──────── DATA
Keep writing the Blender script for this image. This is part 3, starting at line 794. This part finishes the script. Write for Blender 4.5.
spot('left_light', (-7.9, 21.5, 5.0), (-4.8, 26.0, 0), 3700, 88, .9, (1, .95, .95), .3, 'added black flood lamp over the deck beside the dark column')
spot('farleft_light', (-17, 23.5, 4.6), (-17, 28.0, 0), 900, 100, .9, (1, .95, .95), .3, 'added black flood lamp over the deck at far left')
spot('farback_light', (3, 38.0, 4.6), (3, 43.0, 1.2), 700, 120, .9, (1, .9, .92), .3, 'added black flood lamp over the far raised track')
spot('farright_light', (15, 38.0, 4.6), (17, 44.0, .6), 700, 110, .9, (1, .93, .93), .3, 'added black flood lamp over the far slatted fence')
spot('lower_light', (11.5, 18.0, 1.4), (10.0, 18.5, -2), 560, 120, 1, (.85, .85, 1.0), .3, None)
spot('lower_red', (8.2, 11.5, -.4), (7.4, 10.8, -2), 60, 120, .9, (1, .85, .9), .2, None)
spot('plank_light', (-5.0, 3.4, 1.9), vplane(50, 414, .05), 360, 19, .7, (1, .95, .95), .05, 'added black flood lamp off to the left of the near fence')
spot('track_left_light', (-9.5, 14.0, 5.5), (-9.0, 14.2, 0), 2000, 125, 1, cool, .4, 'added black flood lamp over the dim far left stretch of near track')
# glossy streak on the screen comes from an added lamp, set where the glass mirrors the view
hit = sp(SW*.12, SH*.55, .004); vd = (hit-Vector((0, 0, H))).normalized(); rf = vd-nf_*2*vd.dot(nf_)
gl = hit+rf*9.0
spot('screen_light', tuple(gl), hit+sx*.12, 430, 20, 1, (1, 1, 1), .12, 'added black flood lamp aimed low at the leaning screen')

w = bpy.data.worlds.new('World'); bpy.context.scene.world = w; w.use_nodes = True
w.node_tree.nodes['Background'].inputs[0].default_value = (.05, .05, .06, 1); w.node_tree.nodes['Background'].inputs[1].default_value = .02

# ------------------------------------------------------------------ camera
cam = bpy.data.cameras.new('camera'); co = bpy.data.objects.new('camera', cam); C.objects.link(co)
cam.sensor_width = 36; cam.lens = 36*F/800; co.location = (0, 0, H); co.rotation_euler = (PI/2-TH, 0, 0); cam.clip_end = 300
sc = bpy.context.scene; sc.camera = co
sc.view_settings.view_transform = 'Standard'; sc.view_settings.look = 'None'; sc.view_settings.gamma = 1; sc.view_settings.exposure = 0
────────────────
[EXERCISE BRIEF]
Retype the listing exactly, in full.

[TASK ANSWER]
Keep writing the Blender script for this image. This is part 3, starting at line 794. This part finishes the script. Write for Blender 4.5.
spot('left_light', (-7.9, 21.5, 5.0), (-4.8, 26.0, 0), 3700, 88, .9, (1, .95, .95), .3, 'added black flood lamp over the deck beside the dark column')
spot('farleft_light', (-17, 23.5, 4.6), (-17, 28.0, 0), 900, 100, .9, (1, .95, .95), .3, 'added black flood lamp over the deck at far left')
spot('farback_light', (3, 38.0, 4.6), (3, 43.0, 1.2), 700, 120, .9, (1, .9, .92), .3, 'added black flood lamp over the far raised track')
spot('farright_light', (15, 38.0, 4.6), (17, 44.0, .6), 700, 110, .9, (1, .93, .93), .3, 'added black flood lamp over the far slatted fence')
spot('lower_light', (11.5, 18.0, 1.4), (10.0, 18.5, -2), 560, 120, 1, (.85, .85, 1.0), .3, None)
spot('lower_red', (8.2, 11.5, -.4), (7.4, 10.8, -2), 60, 120, .9, (1, .85, .9), .2, None)
spot('plank_light', (-5.0, 3.4, 1.9), vplane(50, 414, .05), 360, 19, .7, (1, .95, .95), .05, 'added black flood lamp off to the left of the near fence')
spot('track_left_light', (-9.5, 14.0, 5.5), (-9.0, 14.2, 0), 2000, 125, 1, cool, .4, 'added black flood lamp over the dim far left stretch of near track')
# glossy streak on the screen comes from an added lamp, set where the glass mirrors the view
hit = sp(SW*.12, SH*.55, .004); vd = (hit-Vector((0, 0, H))).normalized(); rf = vd-nf_*2*vd.dot(nf_)
gl = hit+rf*9.0
spot('screen_light', tuple(gl), hit+sx*.12, 430, 20, 1, (1, 1, 1), .12, 'added black flood lamp aimed low at the leaning screen')

w = bpy.data.worlds.new('World'); bpy.context.scene.world = w; w.use_nodes = True
w.node_tree.nodes['Background'].inputs[0].default_value = (.05, .05, .06, 1); w.node_tree.nodes['Background'].inputs[1].default_value = .02

# ------------------------------------------------------------------ camera
cam = bpy.data.cameras.new('camera'); co = bpy.data.objects.new('camera', cam); C.objects.link(co)
cam.sensor_width = 36; cam.lens = 36*F/800; co.location = (0, 0, H); co.rotation_euler = (PI/2-TH, 0, 0); cam.clip_end = 300
sc = bpy.context.scene; sc.camera = co
sc.view_settings.view_transform = 'Standard'; sc.view_settings.look = 'None'; sc.view_settings.gamma = 1; sc.view_settings.exposure = 0